On Jun 3, 5:06 pm, Craig Citro <[email protected]> wrote:
> > I should point out that simply starting from scratch and creating this
> > object uses 1.19GB of virtual memory (primarily because I use an
> > entire permutation generator), so it's not like the memory is small
> > and then gets large (though it does get consistently larger while
> > saving). But I don't understand why the process of saving should
> > never end. Thanks for any ideas.
>
> Can you post some code that generates this (or better yet, a smaller
> example of the same ilk) so that we can all play around?
sage: L=[]
sage: P=Permutations(some number greater than 9, depending on your
computer's memory)
sage: for p in P:
sage: ... L.append(p)
sage: ...
<takes a while>
sage: save(L,'L')
<takes a LOT longer, if indeed it ever finishes, and is NOT POSSIBLE
to Ctrl-C out of for some reason>
But I am now thinking it's my machine. What is the expected behavior
if an object nearly maxes out your memory and you then try to save it
(and if you try to interrupt it when it takes a while)?
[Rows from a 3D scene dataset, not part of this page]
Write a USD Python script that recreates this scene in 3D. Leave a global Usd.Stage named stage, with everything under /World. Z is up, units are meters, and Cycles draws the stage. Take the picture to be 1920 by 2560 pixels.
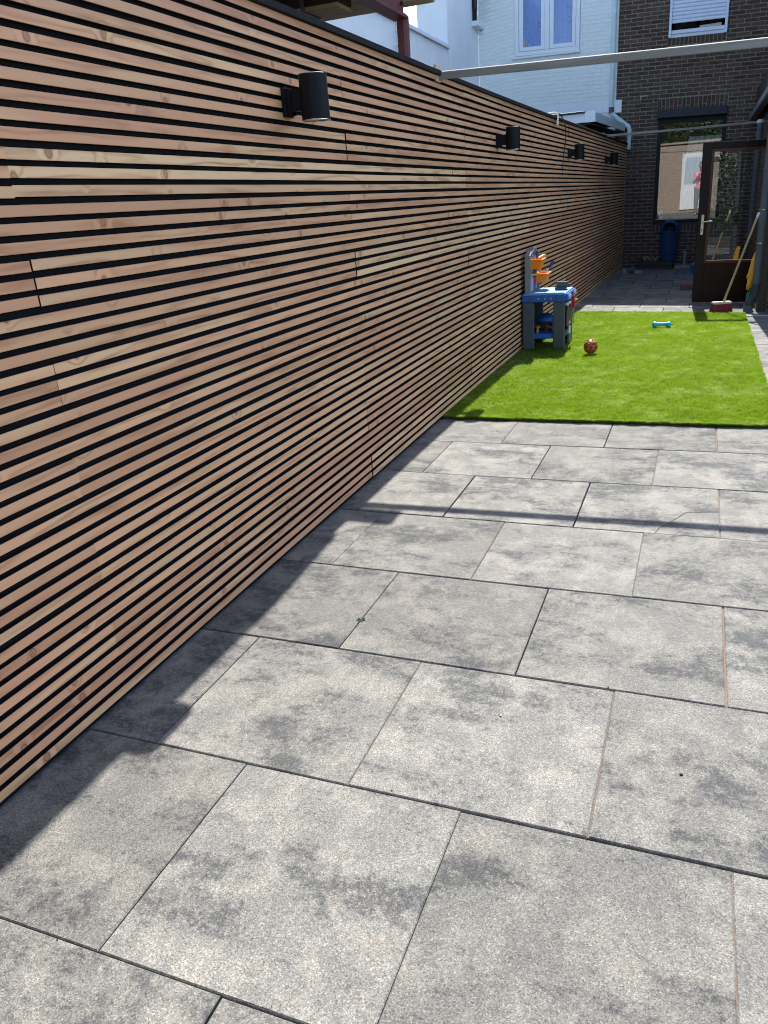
import math
import numpy as np
import trimesh
import manifold3d as m3
import usdkit
from meshkit import noise, fbm
from shapely.geometry import Polygon, LineString
from pxr import Usd, UsdGeom, UsdLux, UsdShade, Gf, Sdf

stage = Usd.Stage.CreateInMemory()
UsdGeom.SetStageUpAxis(stage, "Z")
UsdGeom.SetStageMetersPerUnit(stage, 1.0)
UsdGeom.Xform.Define(stage, "/World")
UsdGeom.Scope.Define(stage, "/World/Looks")
RNG = np.random.default_rng(7)


def sbox(a, b, c, d):
    return Polygon([(a, c), (b, c), (b, d), (a, d)])

# ------------------------------------------------------------------ camera
YAW, PITCH, ROLL = 0.398, -0.3761, -0.0755
f_ = np.array([-math.sin(YAW) * math.cos(PITCH), math.cos(YAW) * math.cos(PITCH), math.sin(PITCH)])
r_ = np.array([math.cos(YAW), math.sin(YAW), 0.0])
u_ = np.cross(r_, f_)
right = math.cos(ROLL) * r_ + math.sin(ROLL) * u_
up = -math.sin(ROLL) * r_ + math.cos(ROLL) * u_
cam = UsdGeom.Camera.Define(stage, "/World/camera")
cam.AddTransformOp().Set(Gf.Matrix4d(*right, 0, *up, 0, *(-f_), 0, 1.5736, 0.0, 1.372, 1))
cam.CreateHorizontalApertureAttr(36.0)
cam.CreateVerticalApertureAttr(48.0)
cam.CreateFocalLengthAttr(36.02)
cam.CreateClippingRangeAttr(Gf.Vec2f(0.05, 500))
cam.CreateExposureAttr(1.06)

# ------------------------------------------------------------------ sky and sun
SUN = np.array([-0.036, 0.889, 1.0]); SUN /= np.linalg.norm(SUN)
sky = usdkit.material(stage, "/World/Looks/sky", {
    "s": ("sky_texture", {"sky_type": "single_scattering", "sun_disc": False, "sun_elevation": math.asin(SUN[2]), "sun_rotation": math.atan2(SUN[0], SUN[1]), "altitude": 30.0}),
    "b": ("background_shader", {"strength": 0.145})}, [("s.color", "b.color")], surface="b.background")
dome = UsdLux.DomeLight.Define(stage, "/World/sky")
UsdShade.MaterialBindingAPI.Apply(dome.GetPrim()).Bind(sky)
dome.GetPrim().SetCustomDataByKey("kind", "structure")
sun = UsdLux.DistantLight.Define(stage, "/World/sun")
sun.CreateNormalizeAttr(True)
sun.CreateIntensityAttr(1.25)
sun.CreateAngleAttr(0.53)
sun.CreateColorAttr(Gf.Vec3f(1.0, 0.955, 0.88))
zx = np.cross([0, 0, 1.0], SUN); zx /= np.linalg.norm(zx); zy = np.cross(SUN, zx)
sun.AddTransformOp().Set(Gf.Matrix4d(*zx, 0, *zy, 0, *SUN, 0, 0, 0, 30, 1))

# ------------------------------------------------------------------ helpers
USED = {}


def numbered(parent, name):
    k = (parent, name)
    n = USED.get(k, -1) + 1
    USED[k] = n
    return f"{parent}/{name}" + (f"_{n:03d}" if n else "")


def sstep(a, b, x):
    t = np.clip((x - a) / (b - a), 0, 1)
    return t * t * (3 - 2 * t)


def warp(v):
    """The far half of the yard falls a little towards the drain on its right."""
    v = np.array(v, float)
    v[:, 2] -= 0.032 * (v[:, 0] - 0.9) * sstep(6.5, 10.5, v[:, 1]) * sstep(-2.6, -1.6, v[:, 0])
    return v


def warp1(p):
    return warp(np.array([p]))[0]


BASE = {}


def tag(prim, label=None, cat=None, group=None, kind=None):
    for k, t in (("label", label), ("category", cat), ("group", group), ("kind", kind)):
        if t:
            prim.SetCustomDataByKey(k, t)
    return prim


def thing(name, label=None, cat=None, loc=(0, 0, 0), group=None, kind=None, wp=True):
    path = numbered("/World", name)
    loc = warp1(loc) if wp else np.array(loc, float)
    x = UsdGeom.Xform.Define(stage, path)
    x.AddTranslateOp().Set(Gf.Vec3d(*map(float, loc)))
    BASE[path] = loc
    tag(x.GetPrim(), label, cat, group, kind)
    return path


def part(name, mesh, mat, parent="/World", smooth=False, wp=True, label=None, cat=None, group=None, kind=None):
    path = numbered(parent, name)
    if hasattr(mesh, "to_mesh"):
        mm = mesh.to_mesh()
        mesh = trimesh.Trimesh(mm.vert_properties[:, :3], mm.tri_verts, process=False)
    if isinstance(mesh, list):
        mesh = trimesh.util.concatenate(mesh)
    v = warp(mesh.vertices) if wp else np.array(mesh.vertices)
    b = BASE.get(parent)
    if b is None:
        b = BASE.get(parent.rpartition("/")[0], np.zeros(3))
    if parent == "/World":
        b = np.zeros(3)
    BASE[path] = b
    usdkit.mesh(stage, path, trimesh.Trimesh(v - b, mesh.faces, process=False), mat, smooth=smooth)
    tag(stage.GetPrimAtPath(path), label, cat, group, kind)
    return path


def copy_of(src, name, label, cat, loc, group, rz=0.0):
    path = numbered("/World", name)
    x = UsdGeom.Xform.Define(stage, path)
    x.AddTranslateOp().Set(Gf.Vec3d(*map(float, loc)))
    if rz:
        x.AddRotateZOp().Set(rz)
    x.GetPrim().GetReferences().AddInternalReference(Sdf.Path(src))
    x.GetPrim().SetInstanceable(True)
    tag(x.GetPrim(), label, cat, group)
    return path


def hull(pts):
    return trimesh.convex.convex_hull(np.asarray(pts, float))


def box(x0, x1, y0, y1, z0, z1, c=0.0):
    if c <= 0:
        return trimesh.creation.box(bounds=[[x0, y0, z0], [x1, y1, z1]])
    c = min(c, 0.45 * min(x1 - x0, y1 - y0, z1 - z0))
    p = []
    for sx in (0, 1):
        for sy in (0, 1):
            for sz in (0, 1):
                X, Y, Z = (x1 if sx else x0), (y1 if sy else y0), (z1 if sz else z0)
                dx, dy, dz = (-c if sx else c), (-c if sy else c), (-c if sz else c)
                p += [(X, Y + dy, Z + dz), (X + dx, Y, Z + dz), (X + dx, Y + dy, Z)]
    return hull(p)


def tube(path, r, n=10, cap=True):
    P = np.asarray(path, float)
    R = np.full(len(P), r) if np.ndim(r) == 0 else np.asarray(r, float)
    T = np.gradient(P, axis=0)
    T /= np.linalg.norm(T, axis=1, keepdims=True) + 1e-12
    a = np.array([0, 0, 1.0]) if abs(T[0][2]) < 0.9 else np.array([1.0, 0, 0])
    V, th = [], np.linspace(0, 2 * np.pi, n, endpoint=False)
    N = np.cross(T[0], a)
    for p, t, rr in zip(P, T, R):
        N = N - t * (N @ t); N /= np.linalg.norm(N)
        B = np.cross(t, N)
        V.append(p + rr * (np.cos(th)[:, None] * N + np.sin(th)[:, None] * B))
    V = np.concatenate(V); F = []
    m = len(P)
    for i in range(m - 1):
        for j in range(n):
            k = (j + 1) % n
            F += [[i * n + j, i * n + k, (i + 1) * n + k], [i * n + j, (i + 1) * n + k, (i + 1) * n + j]]
    if cap:
        V = np.vstack([V, P[0], P[-1]])
        for j in range(n):
            k = (j + 1) % n
            F += [[m * n, k, j], [m * n + 1, (m - 1) * n + j, (m - 1) * n + k]]
    t = trimesh.Trimesh(V, F, process=False)
    if t.volume < 0:
        t.invert()
    return t


def bar(p, q, r0, r1=None, n=12):
    return tube([p, q], [r0, r0 if r1 is None else r1], n)


def lathe(prof, loc, n=32):
    """prof: (radius, z) from bottom to top, closed by its ends."""
    t = trimesh.creation.revolve(np.array(prof, float), sections=n)
    if t.volume < 0:
        t.invert()
    t.apply_translation(loc)
    return t


def ext(poly, h, c=0.0):
    loops = [np.array(poly.exterior.coords)[:-1]] + [np.array(q.coords)[:-1] for q in poly.interiors]
    mm = m3.CrossSection([np.ascontiguousarray(q) for q in loops], m3.FillRule.EvenOdd).extrude(h).to_mesh()
    return trimesh.Trimesh(mm.vert_properties[:, :3], mm.tri_verts, process=False)


def ext_xz(poly, y0, y1):
    """A polygon in x, z, with thickness from y0 to y1."""
    g = ext(poly, y1 - y0)
    v = g.vertices.copy()
    g.vertices = np.c_[v[:, 0], y1 - v[:, 2], v[:, 1]]
    if g.volume < 0:
        g.invert()
    return g


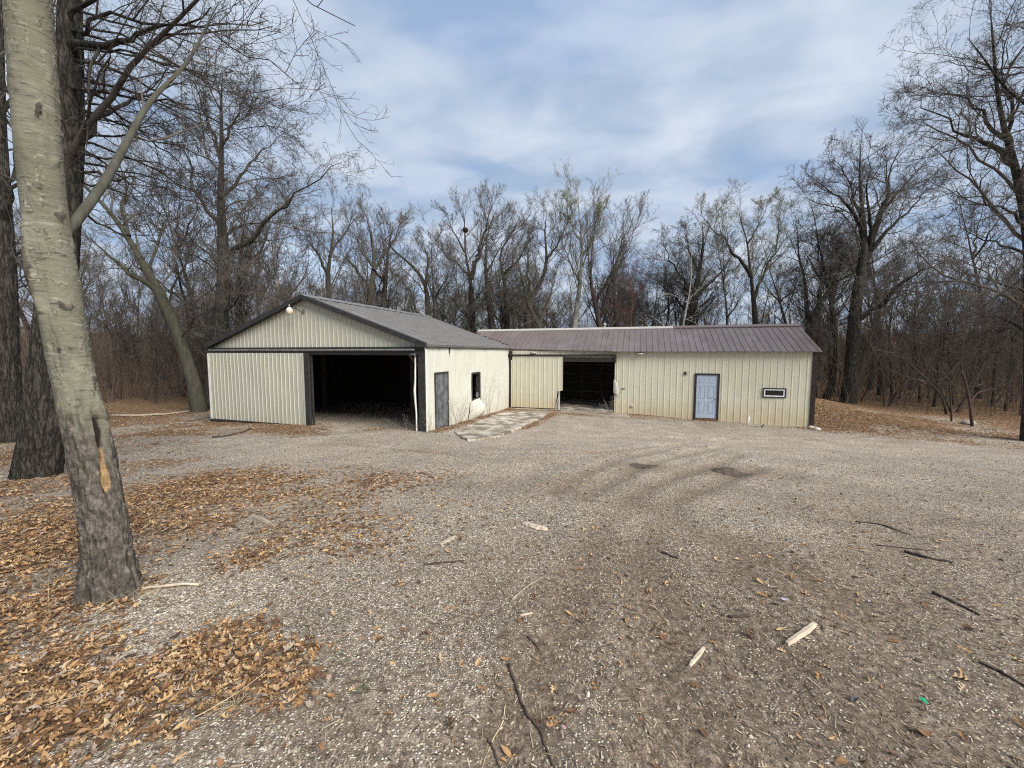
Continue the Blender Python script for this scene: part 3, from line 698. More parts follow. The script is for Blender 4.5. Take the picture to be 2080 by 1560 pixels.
def spawn(rng, P, R, n, t0, t1, lf, ang, up, crook, M, kr, rmin, taper=.25, gravity=0.0, tpow=.85):
    """n children on each of the N parents. returns child P, R"""
    N, m = R.shape
    t = t0 + (t1 - t0) * ((np.arange(n)[None] + rng.random((N, n))) / n) ** tpow
    f = np.clip(t * (m - 1), 0, m - 1.001); i = f.astype(int); w = (f - i)[..., None]; r = np.arange(N)[:, None]
    st = P[r, i] * (1 - w) + P[r, i + 1] * w; rp = R[r, i] * (1 - w[..., 0]) + R[r, i + 1] * w[..., 0]
    tg = unit(P[r, i + 1] - P[r, i])
    plen = np.linalg.norm(np.diff(P, axis=1), axis=-1).sum(1)[:, None]
    ln = plen * lf * (1 - .5 * (t - t0) / max(1e-6, 1 - t0)) * rng.uniform(.65, 1.25, t.shape)
    az = rng.random(t.shape) * 2 * PI
    ref = np.where(np.abs(tg[..., 2:3]) < .9, np.array([0, 0, 1.]), np.array([1., 0, 0])); u = unit(np.cross(tg, ref)); v = np.cross(tg, u)
    an = np.radians(ang) * rng.uniform(.7, 1.3, t.shape)
    d = tg * np.cos(an)[..., None] + (u * np.cos(az)[..., None] + v * np.sin(az)[..., None]) * np.sin(an)[..., None]
    d = unit(d + np.array([0, 0, up])).reshape(-1, 3); st = st.reshape(-1, 3); ln = ln.ravel(); rp = rp.ravel()
    C = len(ln); CPn = np.empty((C, M, 3)); CPn[:, 0] = st; step = (ln / (M - 1))[:, None]
    for k in range(1, M):
        d = unit(d + rng.normal(0, crook, (C, 3)) + np.array([0, 0, up * .25 - gravity]))
        CPn[:, k] = CPn[:, k - 1] + d * step
    r0 = np.maximum(np.minimum(rp * kr, ln * .0128 + .001), rmin)
    CR = np.maximum(r0[:, None] * np.linspace(1, taper, M)[None], rmin * .7)
    return CPn, CR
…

That is the
situation here.
Also, is there any way to access the size or any other (non-
mathematical) attributes of any unsaved Sage object while the session
is running? I'm thinking of something like the du command but for a
Sage session. Presumably the object must have some existence in RAM,
but on the other hand it doesn't live in a file so I can't just look
for it and then click for information. Maybe that's a naive question.
Sorry if this turns out to be noise.